> _TASK TO COMPLETE_: Copy out all lines that carry the word "picture".

BEGIN MATERIAL FOR THIS EXERCISE

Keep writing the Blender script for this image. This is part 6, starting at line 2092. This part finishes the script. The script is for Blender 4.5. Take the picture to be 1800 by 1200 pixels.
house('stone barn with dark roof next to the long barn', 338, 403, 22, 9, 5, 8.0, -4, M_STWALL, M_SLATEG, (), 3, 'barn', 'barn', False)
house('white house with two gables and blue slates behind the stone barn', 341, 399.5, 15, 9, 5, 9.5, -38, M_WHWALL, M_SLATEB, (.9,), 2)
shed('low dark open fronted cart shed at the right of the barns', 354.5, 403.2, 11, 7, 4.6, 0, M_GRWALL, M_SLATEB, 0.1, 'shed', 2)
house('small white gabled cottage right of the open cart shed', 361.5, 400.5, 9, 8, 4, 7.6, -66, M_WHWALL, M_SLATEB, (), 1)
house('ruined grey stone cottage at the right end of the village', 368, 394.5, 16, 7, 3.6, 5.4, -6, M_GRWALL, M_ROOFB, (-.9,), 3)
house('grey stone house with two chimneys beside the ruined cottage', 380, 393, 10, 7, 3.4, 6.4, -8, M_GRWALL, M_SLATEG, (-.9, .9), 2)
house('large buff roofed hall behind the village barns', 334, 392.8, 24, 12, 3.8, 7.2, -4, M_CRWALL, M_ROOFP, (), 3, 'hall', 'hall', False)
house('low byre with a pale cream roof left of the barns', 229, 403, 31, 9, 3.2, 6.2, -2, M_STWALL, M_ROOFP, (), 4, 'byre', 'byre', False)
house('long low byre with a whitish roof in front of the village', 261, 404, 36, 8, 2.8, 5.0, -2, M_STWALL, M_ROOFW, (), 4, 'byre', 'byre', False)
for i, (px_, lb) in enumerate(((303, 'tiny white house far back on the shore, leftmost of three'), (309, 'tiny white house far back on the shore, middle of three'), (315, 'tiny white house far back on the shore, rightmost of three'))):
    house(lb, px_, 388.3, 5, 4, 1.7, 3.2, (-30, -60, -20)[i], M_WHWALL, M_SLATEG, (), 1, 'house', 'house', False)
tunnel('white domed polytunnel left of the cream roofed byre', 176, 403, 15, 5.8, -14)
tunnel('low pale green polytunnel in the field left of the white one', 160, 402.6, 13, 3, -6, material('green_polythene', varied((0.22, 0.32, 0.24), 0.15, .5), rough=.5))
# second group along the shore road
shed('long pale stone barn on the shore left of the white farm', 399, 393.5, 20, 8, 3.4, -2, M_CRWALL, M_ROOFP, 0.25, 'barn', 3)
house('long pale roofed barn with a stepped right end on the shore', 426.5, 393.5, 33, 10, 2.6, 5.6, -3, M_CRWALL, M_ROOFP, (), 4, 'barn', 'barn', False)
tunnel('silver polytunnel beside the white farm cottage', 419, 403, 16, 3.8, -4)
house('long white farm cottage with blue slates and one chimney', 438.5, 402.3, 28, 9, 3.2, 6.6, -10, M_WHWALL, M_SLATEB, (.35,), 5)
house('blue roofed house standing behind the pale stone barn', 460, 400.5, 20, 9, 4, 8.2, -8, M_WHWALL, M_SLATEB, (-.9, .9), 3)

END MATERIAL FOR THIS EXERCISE
BEGIN MATERIAL FOR THIS EXERCISE

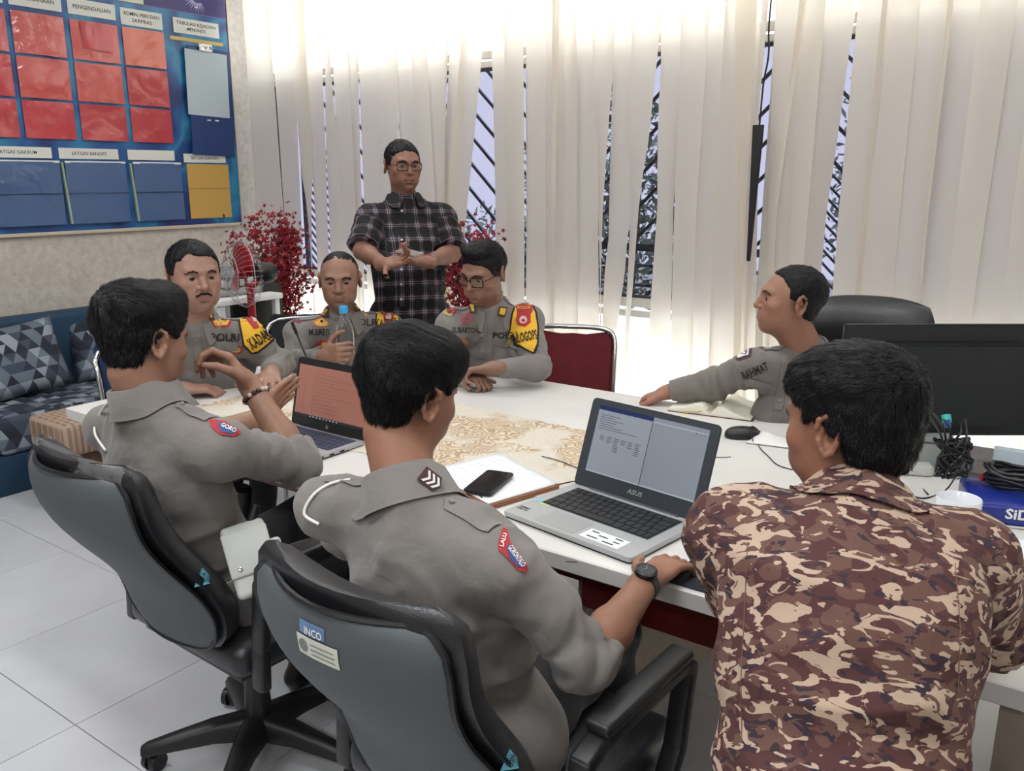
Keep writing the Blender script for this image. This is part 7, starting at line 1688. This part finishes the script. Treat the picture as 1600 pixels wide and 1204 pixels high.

END MATERIAL FOR THIS EXERCISE

> _SOLUTION BELOW_:
Keep writing the Blender script for this image. This is part 6, starting at line 2092. This part finishes the script. The script is for Blender 4.5. Take the picture to be 1800 by 1200 pixels.
Keep writing the Blender script for this image. This is part 7, starting at line 1688. This part finishes the script. Treat the picture as 1600 pixels wide and 1204 pixels high.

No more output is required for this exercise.